Allein in meinem Bekanntenkreis hörte ich die verschiedensten Positionierungen zum Thema Porno, manche erzählten sehr persönlich, begeisterte bis traumatische Geschichten, andere argumentierten theoretisch fundiert. Interessant waren besonders auch die Diskussionen, in denen Männer und Frauen anwesend waren, die, wie es mir schien, bezeichnenderweise aneinander vorbei redeten. Aber alle schienen sich mit dem Thema einmal ausführlich auseinander gesetzt zu haben – eigentlich nicht verwunderlich, wenn man bedenkt, dass jede 4. Google-Suche «porn» lautet.

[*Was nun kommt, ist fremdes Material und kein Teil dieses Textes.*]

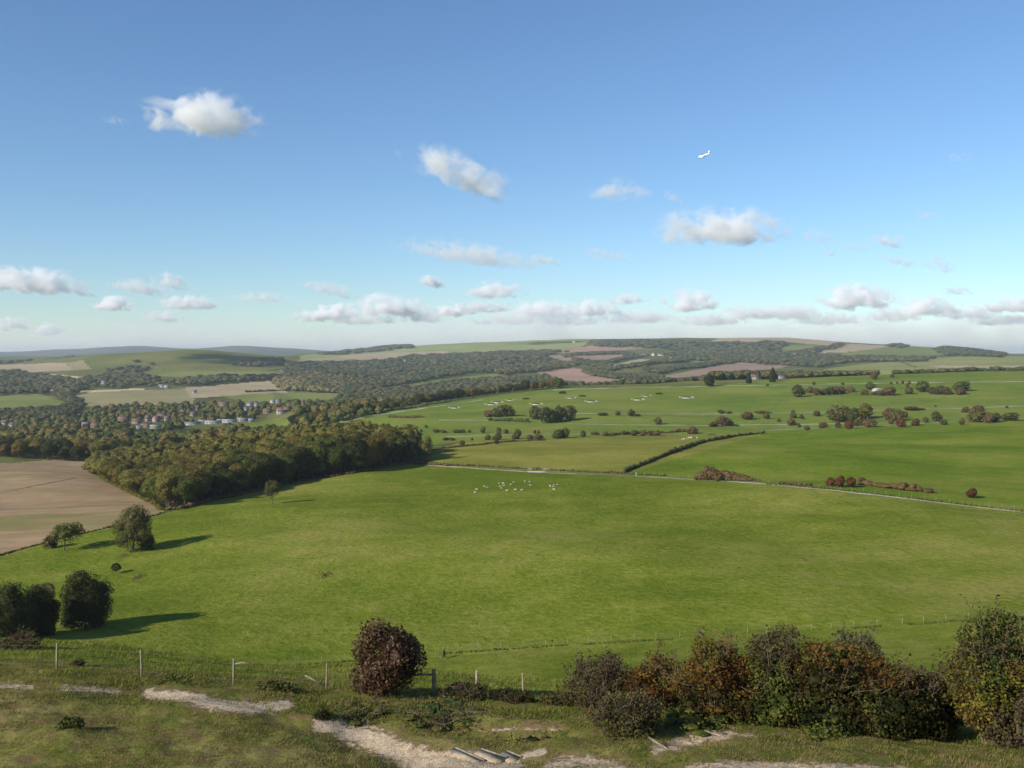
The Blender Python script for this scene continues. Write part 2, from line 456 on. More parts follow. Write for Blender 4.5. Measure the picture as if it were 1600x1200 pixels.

Unsere Gespräche kreisten um zwei Pole: Ist Porno eine postmoderne Art von Sex-Erziehung und soll das so sein? Wie problematisch ist dabei die chauvinistische Haltung der handelsüblichen Pornos und wie beinflusst diese unsere Gender-Erziehung? Und: Was ist eigentlich Feminismus? Wenn Männer Pornos wollen, was wollen dann Frauen?
Diese Themen bearbeiten auch die Texte in dieser Ausgabe. Sie erhebt dabei keinen Anspruch auf Vollständigkeit; das Thema ist dafür zu weit und komplex – und offenbar doch noch vorbelastet, wenn man bedenkt, dass eines der letzten Zürcher Pornokinos kein Interview geben wollte und die Mainstream-Filmproduzenten auch eher schwer zu erreichen waren. Nichtsdestotrotz machen wir ein Fenster auf in den Hinterhof des aktuellen Pornodiskurses und versammeln Essays, Artikel, Aufsätze, Interviews und Gedichte von und mit Feministinnen und Feministen – die diesen Begriff durchaus unterschiedlich besetzen, jugendlichen Sprachrohren, Gender- und Kunst-Gelehrten, Lyrikern und Schriftstellerinnen.

Michelle Steinbeck ist Autorin und Redaktorin der Fabrikzeitung.